当時深夜でヘビロテされていたこのCMは、GLAYの音楽性を広く知らしめることに多大に貢献。ついにセールスは20万枚を突破。オリコンでも最高となる13位をマークするに至った。

11月8日リリースの7th『生きてく強さ』をはさみ、翌96年1月17日には8th『グロリアス』をリリース。

「音も歌詞もすごく素直」と佐久間が評したGLAYの強みを生かしたビート・ナンバーであり、土屋昌巳が評した「破壊的な部分が皆無」の爽快な青春ソングだ。
初登場4位でついにオリコントップ10入りを果たし、セールスも60万枚に迫る勢いとなった。
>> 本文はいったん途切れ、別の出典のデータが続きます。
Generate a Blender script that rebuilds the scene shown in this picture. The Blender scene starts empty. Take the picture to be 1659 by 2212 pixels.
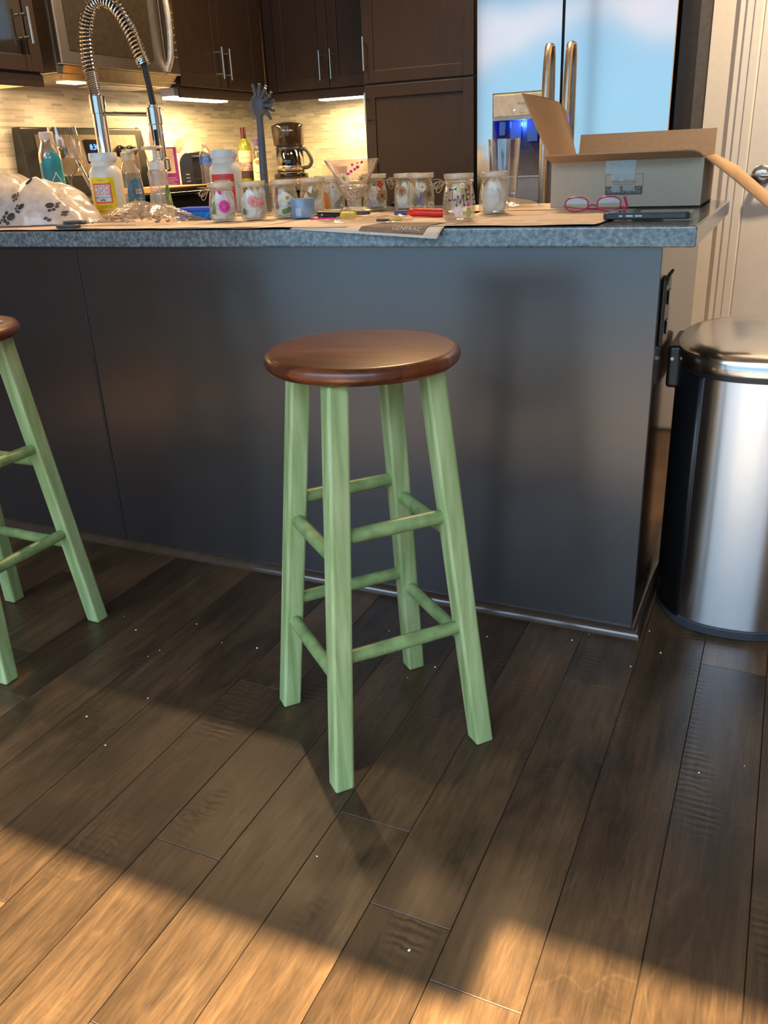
import bpy, bmesh, math, random
from mathutils import Vector, Matrix, noise
from mathutils.bvhtree import BVHTree
R = random.Random(7)
PI = math.pi
scene = bpy.context.scene
C = scene.collection
TOP = 0.909          # island slab top
BK = 0.950           # work surface along the range wall

# ------------------------------------------------------------------ materials
MATS = {}
def _n(nt, t, **kw):
    n = nt.nodes.new(t)
    for k, v in kw.items():
        try: setattr(n, k, v)
        except Exception: pass
    return n
def mat(name, col, rough=.5, metal=0., var=.06, vs=40., bump=0., bs=200., stretch=(1, 1, 1), coat=0., spec=None,
        trans=0., emit=None, es=0., col2=None, aniso=0., alpha=1., sss=0.):
    if name in MATS: return MATS[name]
    m = bpy.data.materials.new(name); m.use_nodes = True
    nt = m.node_tree; b = nt.nodes['Principled BSDF']
    b.inputs['Roughness'].default_value = rough
    b.inputs['Metallic'].default_value = metal
    if coat: b.inputs['Coat Weight'].default_value = coat; b.inputs['Coat Roughness'].default_value = .08
    if spec is not None: b.inputs['Specular IOR Level'].default_value = spec
    if trans: b.inputs['Transmission Weight'].default_value = trans
    if aniso: b.inputs['Anisotropic'].default_value = aniso
    if alpha < 1: b.inputs['Alpha'].default_value = alpha
    if sss:
        b.inputs['Subsurface Weight'].default_value = sss; b.inputs['Subsurface Radius'].default_value = (.01, .01, .01)
    if emit: b.inputs['Emission Color'].default_value = (*emit, 1); b.inputs['Emission Strength'].default_value = es
    tc = _n(nt, 'ShaderNodeTexCoord'); mp = _n(nt, 'ShaderNodeMapping'); mp.inputs['Scale'].default_value = stretch
    nt.links.new(tc.outputs['Object'], mp.inputs['Vector'])
    nz = _n(nt, 'ShaderNodeTexNoise'); nz.inputs['Scale'].default_value = vs; nz.inputs['Detail'].default_value = 4
    nt.links.new(mp.outputs[0], nz.inputs['Vector'])
    rp = _n(nt, 'ShaderNodeValToRGB')
    c2 = col2 if col2 else tuple(min(1, c*(1+2*var)) for c in col)
    c1 = col if col2 else tuple(c*(1-2*var) for c in col)
    rp.color_ramp.elements[0].position = .35; rp.color_ramp.elements[1].position = .65
    rp.color_ramp.elements[0].color = (*c1, 1); rp.color_ramp.elements[1].color = (*c2, 1)
    nt.links.new(nz.outputs['Fac'], rp.inputs['Fac']); nt.links.new(rp.outputs['Color'], b.inputs['Base Color'])
    if bump:
        n2 = _n(nt, 'ShaderNodeTexNoise'); n2.inputs['Scale'].default_value = bs; n2.inputs['Detail'].default_value = 3
        nt.links.new(mp.outputs[0], n2.inputs['Vector'])
        bp = _n(nt, 'ShaderNodeBump'); bp.inputs['Strength'].default_value = bump; bp.inputs['Distance'].default_value = .002
        nt.links.new(n2.outputs['Fac'], bp.inputs['Height']); nt.links.new(bp.outputs[0], b.inputs['Normal'])
    MATS[name] = m
    return m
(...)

待望の大ヒットを迎え、人気に一気に火が付いたGLAY。
続く9th『BELOVED』は80万枚を記録。さらに、同名の3rdアルバムでミリオンを達成する。そして、1997年5月14日リリースの11th『口唇』で、ついにオリコン1位を獲得。
シングル初のミリオン達成となった。
この頃にはビジュアル系の呪縛から完全に解き放たれ、ロックやポップスといったカテゴリーにも縛られないGLAYならではのスタイルが確立。国民的スターへの階段を一足飛びで駆け上がっていくのだった。

「人生、山はあっても谷はなし!」
TERUの座右の銘である。
現在は「人生、山はあっても谷は気付かない!」に微妙に変わったみたいだが、いずれにせよ、今回の記事を執筆するにあたってこのポジティブさあってこそのGLAYだと、あらためて実感した次第だ。